Geçen seneye göre, Çiftçi Kayıt Sistemi'ne kayıtlı çiftçi sayısının 74 bin kişi, alan miktarının 6,4 milyon dekar arttığını aktaran Yumaklı, şöyle devam etti:
"Üretim planlaması kapsamında, teknik komitelerin karar alma süreçlerini bu hafta tamamlayacağız. Hazırlanan raporlar, kurul onayına sunulmak üzere bakanlığımıza gelmiş olacak. Belirlenen takvim doğrultusunda 3 yıllık üretim planlarımızı kamuoyu ile paylaşacağız. Yakın zamanda açıklayacağımız yeni tarımsal destekleme modelimizi de üretim planlamasına entegre ederek, sektörümüzün gücüne güç katacağız."

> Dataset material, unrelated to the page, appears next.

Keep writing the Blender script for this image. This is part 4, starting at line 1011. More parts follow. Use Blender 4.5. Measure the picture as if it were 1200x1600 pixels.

"ÜLKEMİZİN REKABET GÜCÜNÜ ARTIRMAK İÇİN VAR GÜCÜMÜZLE ÇALIŞMAYA DEVAM EDECEĞİZ"
Bakan Yumaklı, 22 yılda üreticinin modern tarım yöntemleriyle buluşması için en önemli araçlardan birinin sübvansiyonlu tarımsal krediler olduğuna işaret etti.
Tarımsal kredilerin sektörün gelişmesi için büyük öneme sahip olduğunu vurgulayan Yumaklı, şu ifadeleri kullandı:
"Bu sayede çiftçilerimizin yatırım yapmaları, üretimi ve gelirlerini artırmaları için gerekli olan finansman ihtiyacını sağlıyoruz. Tarım ve Orman Bakanlığı olarak, Hazine ve Maliye Bakanlığı ile sektörün bu ihtiyacına cevap vermek için yoğun mesai harcıyoruz. Tarımsal üretim planlaması ve sözleşmeli üretime entegre ettiğimiz yeni kredilerin de hayırlı olmasını diliyorum. "
Yumaklı, "Ambarın anahtarı kimde ise güç ondadır" düsturuyla ülkenin rekabet gücünü artırmak için var güçleriyle çalışmaya devam edeceklerini sözlerine ekledi.